Stilwell, who controls about 7.6% of HopFed's common stock and has nominated a representative for the $981 million-asset company's board, expressed displeasure with the compensation package for Chief Executive John Peck in a May 2 letter to shareholders.

"It seems to me that our CEO is well taken care of irrespective of how shareholders fare," Stilwell wrote in the letter, which was included in a regulatory filing. "Considering Mr. Peck's contribution to shareholder value, we think his cost is dramatically out of line with the results produced."

In his letter, Stilwell included a chart to show that Peck's base salary had more than doubled since 2001, hitting $301,044 last year. Stilwell also took issue with contributions to the Peck's country club dues, stock awards, a cash bonus and more than $10,000 in car lease payments that Peck received in 2012. "He couldn't afford a car on his salary?" Stilwell panned.

Stilwell was particularly incensed that Peck accepted $7,825 in director fees last year. "On the boards that I've served as a director, no executive officer ever accepted director fees," he wrote.

Stilwell had already voiced his opposition to HopFed's plans to buy Sumner Bank & Trust in Gallatin, Tenn. His recent letter made his objections even more clear. "Under no circumstances should a bank trading under tangible book value buy another bank at a premium to book," he wrote.

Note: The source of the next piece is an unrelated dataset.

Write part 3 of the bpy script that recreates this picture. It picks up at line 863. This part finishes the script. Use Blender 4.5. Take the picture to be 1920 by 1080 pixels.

HopFed has been fighting back. Earlier this week, HopFed touted an endorsement from Glass Lewis, a proxy advisory firm that has recommended that shareholders vote for the Hopkinsville, Ky., company's three board nominees. The firm also backed Sumner acquisition, saying it will give HopFed exposure to the "attractive demographic profiles" around Nashville, Tenn., and result in roughly $2.1 million in cost savings.

Glass Lewis also endorsed the company's long-term incentive plan and criticized Stilwell for not providing details of his plans, HopFed said. Glass Lewis also criticized Stilwell's nominee, Robert Bolton, president of Iron Bay Capital, because of a perceived lack of banking experience.

Another concern, Glass Lewis said, is that Stilwell "has granted its nominee an option to purchase shares of the company's common stock that will become exercisable only upon the occurrence of a change of control. We are concerned this arrangement provides Mr. Bolton with an incentive to pursue a sale of the company irrespective of whether it is in the best interests of other shareholders."

Peck did not immediately return phone calls seeking comment.

The matter will be decided at the company's annual meeting on May 15.